会社勤めをしなかった独居老人
現在68歳の山谷(仮名)さんは20代のころ、実家の家業を手伝っていました。家業は自営業の小さなお店でした。周りからは、跡継ぎと思われていましたが、山谷さん自身は家業を継ぐ気はなかったようです。
家業を真剣に継いでほしいという父親とは、30歳を過ぎたころから関係が少しずつ悪化していき、実家にいるのも肩身が狭い思いをしていました。
そのあいだに、数名の女性と交際をしたこともあったようですが、いずれの方も長続きはしませんでした。山谷さんは、おっとりとした楽観主義の優柔不断な性格で、どの女性からも「将来のことをちゃんと考えているの?」と振られ続けたそうです。
34歳となったころには、父親との関係がさらに悪化。ついに家業を辞めてしまいました。
山谷さんは、実家を出てアパートでひとり暮らしを始め、知り合いが営む店の手伝いをしながら生計を立てます。こちらも家族経営の小さな店だったため、雇用形態もあいまいで、社会保険には加入せず、自分で国民年金は滞納なく支払っていました。
将来を考えない働き方が身に迫る
34歳から知り合いの店で働き、気付けば60歳を過ぎていました。結婚願望がなかった訳ではありませんが、いい縁には恵まれず、独り身のままでした。ギャンブルなどはしないものの、独り身だったこともあり、入ってきたお金は、ほとんど使ってしまって、貯蓄はできていません。

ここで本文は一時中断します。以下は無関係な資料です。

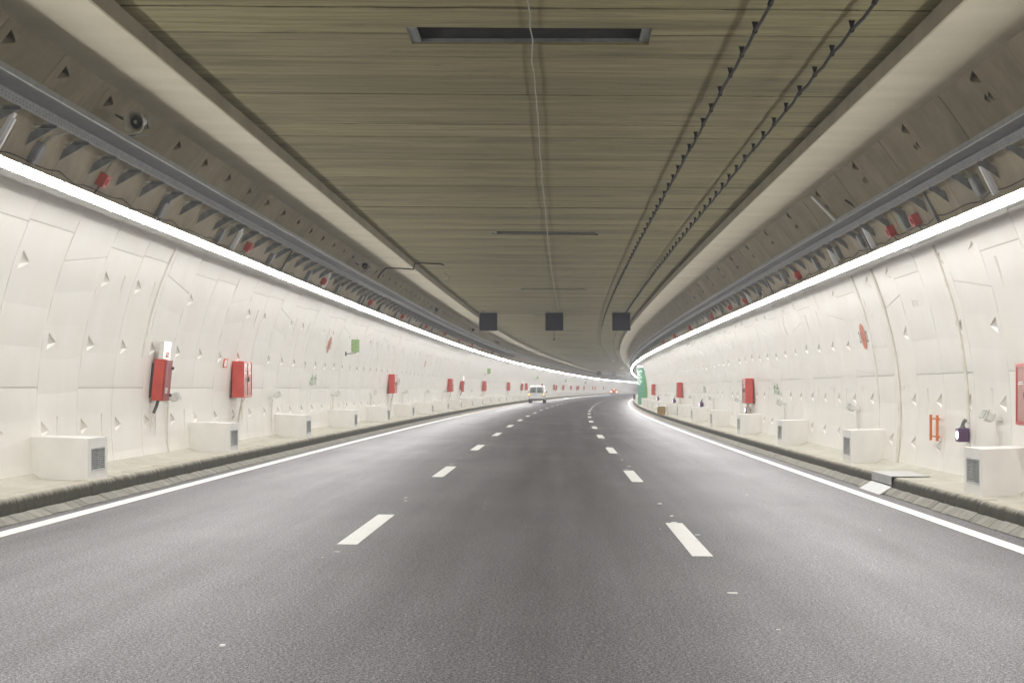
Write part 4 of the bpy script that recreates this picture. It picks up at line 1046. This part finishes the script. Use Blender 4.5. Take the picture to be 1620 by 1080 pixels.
def small_van(mt):
    t = thing('parked_van'.replace('parked_', ''), mt, 'white panel van with lit amber tail lamps in the left lane', 'van')
    mb = MB(); shell(mb, [(0.0, .80, .60, .40, 1.02, 1.74), (.04, .84, .64, .32, 1.03, 1.79), (.6, .855, .66, .28, 1.03, 1.82), (2.2, .855, .66, .28, 1.03, 1.80), (2.75, .855, .62, .28, 1.02, 1.66), (3.25, .84, .70, .28, .98, 1.08), (3.95, .78, .60, .30, .80, .88), (4.1, .70, .55, .38, .7, .78)])
    build('body', mb, 'van_paint', t, sm=40)
    for sg in (-1, 1):
        # rear door with window, tinted glass and dark seal
        mb = MB(); pl = [(.012 * sg, .48), (.74 * sg, .48), (.775 * sg, 1.02), (.57 * sg, 1.70), (.012 * sg, 1.70)]
        X = lambda p: Vector((p.x, p.y - .012 + (0 if p.z < 1.02 else (p.z - 1.02) * .02), p.z))
        mb.prism(pl, 'y', 0, .02, X=X); d = build('rear_door', mb, 'van_paint', t)
        gl = [(.06 * sg, 1.12), (.62 * sg, 1.12), (.66 * sg, 1.22), (.53 * sg, 1.60), (.06 * sg, 1.60)]
        mb = MB(); mb.prism([(x_ * 1.0 + .0, z_) for x_, z_ in [(.035 * sg, 1.09), (.66 * sg, 1.09), (.695 * sg, 1.21), (.555 * sg, 1.63), (.035 * sg, 1.63)]], 'y', -.006, 0, X=X); build('window_seal', mb, 'plastic_grey', d)
        mb = MB(); mb.prism(gl, 'y', -.012, -.0065, X=X); build('window', mb, 'car_glass', d)
        mb = MB(); hx = .30 * sg; mb.prism([(hx + .13 * cos(q) + .0, 1.20 + .14 * sin(q)) for q in [pi * k / 8 for k in range(9)]] + [(hx - .2, 1.13), (hx + .2, 1.13)], 'y', -.014, -.0125, X=X); build('headrest', mb, 'seat_cloth', d)
        mb = MB(); mb.box(min(.80 * sg, .70 * sg), max(.80 * sg, .70 * sg), -.05, .02, .62, 1.02, bev=.02); lamp = build('tail_lamp', mb, 'alarm_red', t)
        mb = MB(); mb.box(min(.79 * sg, .715 * sg), max(.79 * sg, .715 * sg), -.058, -.0505, .78, 1.0); build('amber_lens', mb, 'amber_lamp', lamp)
        mb = MB(); mb.box(min(sg * .86, sg * 1.02), max(sg * .86, sg * 1.02), 2.55, 2.63, 1.06, 1.24, bev=.02); build('wing_mirror', mb, 'plastic_grey', t)
        for y_ in (.62, 3.2): wheel(t, sg * .73, y_, .31)
    mb = MB(); mb.box(-.80, .80, -.07, .1, .30, .47, bev=.03); build('bumper', mb, 'plastic_grey', t)
    mb = MB(); mb.box(-.52, -.05, -.022, -.0125, .80, .90); build('number_plate', mb, 'light_grey', t)
    mb = MB(); mb.box(-.7, .7, -.02, -.0125, 1.03, 1.055); build('trim', mb, 'plastic_grey', t)
    return t
small_van(frame(169.5, -4.78, roadv(-4.78)))
def saloon(mt):
    t = thing('car', mt, 'far dark red car with three bright brake lights in the middle lane', 'car')
    mb = MB(); shell(mb, [(0, .78, .70, .42, .80, .98), (.06, .86, .74, .30, .82, 1.02), (.7, .88, .66, .26, .86, 1.06), (1.25, .88, .56, .26, .9, 1.42), (2.5, .88, .56, .26, .9, 1.44), (3.2, .88, .68, .26, .88, 1.02), (4.2, .82, .66, .3, .74, .86), (4.4, .7, .6, .4, .66, .74)]); build('body', mb, 'car_red', t, sm=40)
    mb = MB(); mb.loft([[(-.52, .80, 1.085), (.52, .80, 1.085), (.52, .81, 1.08), (-.52, .81, 1.08)], [(-.44, 1.20, 1.385), (.44, 1.20, 1.385), (.44, 1.22, 1.37), (-.44, 1.22, 1.37)]]); build('rear_window', mb, 'car_glass', t)
    for sg in (-1, 1):
        mb = MB(); mb.box(min(.84 * sg, .56 * sg), max(.84 * sg, .56 * sg), -.03, .06, .68, .88, bev=.02); build('brake_light', mb, 'brake_lamp', t)
        for y_ in (.85, 3.45): wheel(t, sg * .78, y_, .31)
    mb = MB(); mb.box(-.16, .16, 1.08, 1.13, 1.37, 1.43); build('brake_light', mb, 'brake_lamp', t)
    mb = MB(); mb.box(-.8, .8, -.05, .1, .3, .5, bev=.03); build('bumper', mb, 'plastic_grey', t)
    mb = MB(); mb.box(-.26, .26, -.062, -.0505, .52, .62); build('number_plate', mb, 'light_grey', t)
saloon(frame(425, -3.1, roadv(-3.1)))

# ------------------------------------------------------------------ exhaust haze filling the tube
mb = MB(); mb.box(-60, 140, -60, 760, -8, 7.4); hz = obj('haze', mb.data('haze', []), kind='stuff'); tag(hz, 'thin exhaust haze hanging in the tunnel', 'haze')
m = bpy.data.materials.new('haze_air'); m.use_nodes = True; n_ = m.node_tree.nodes; n_.clear()
v_ = n_.new('ShaderNodeVolumePrincipled'); o_ = n_.new('ShaderNodeOutputMaterial'); v_.inputs['Density'].default_value = .0014; v_.inputs['Color'].default_value = (.86, .88, .93, 1); v_.inputs['Anisotropy'].default_value = .65
m.node_tree.links.new(v_.outputs[0], o_.inputs['Volume']); hz.data.materials.append(m)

55歳のころには、父親が他界し、実家に帰ることも考えたようですが、家業の仕事もほぼなく、母親からも帰ってくるのはいいけれど、家業を継がないほうがいいといわれます。結局、実家に帰ることもなく、母親は実家で、山谷さんはアパートでそれぞれひとり暮らしとなりました。
65歳からは、年金を受け取りながら手伝いをしていました。年金額は月額にすると6万円程度でした。手伝いもこのころから減ってきて週に3日程度の勤務となり、月に10万円程度を受け取っていました。
68歳になったある日、手伝いをしていた知り合いの店も、時代の流れに付いていけなかったことから、閉店しました。ずっとアルバイトのような扱いで働いていたため、社会保険には加入していませんでしたが、雇用保険だけは加入していたそうです。
10万円の収入減で生活保護申請へ
山谷さんは、10万円の収入がなくなったことで、「月6万円じゃとても生きていけない……。もう限界だ」と、市役所の窓口に相談に行くことにしました。しかし、市役所では福祉事務所に行くように勧められます。福祉事務所は生活保護の申請を行うことができるということでした。
早速、福祉事務所に出向き、生活保護の申請を行い、結果を待ちましたが、結局生活保護の認定は受けられませんでした。
まずは68歳でも働けるようであれば、働くことを告げられたのです。また雇用保険にも加入していたことで、ハローワークに行って求職活動を行うことと、失業保険を申請することが優先ということでした。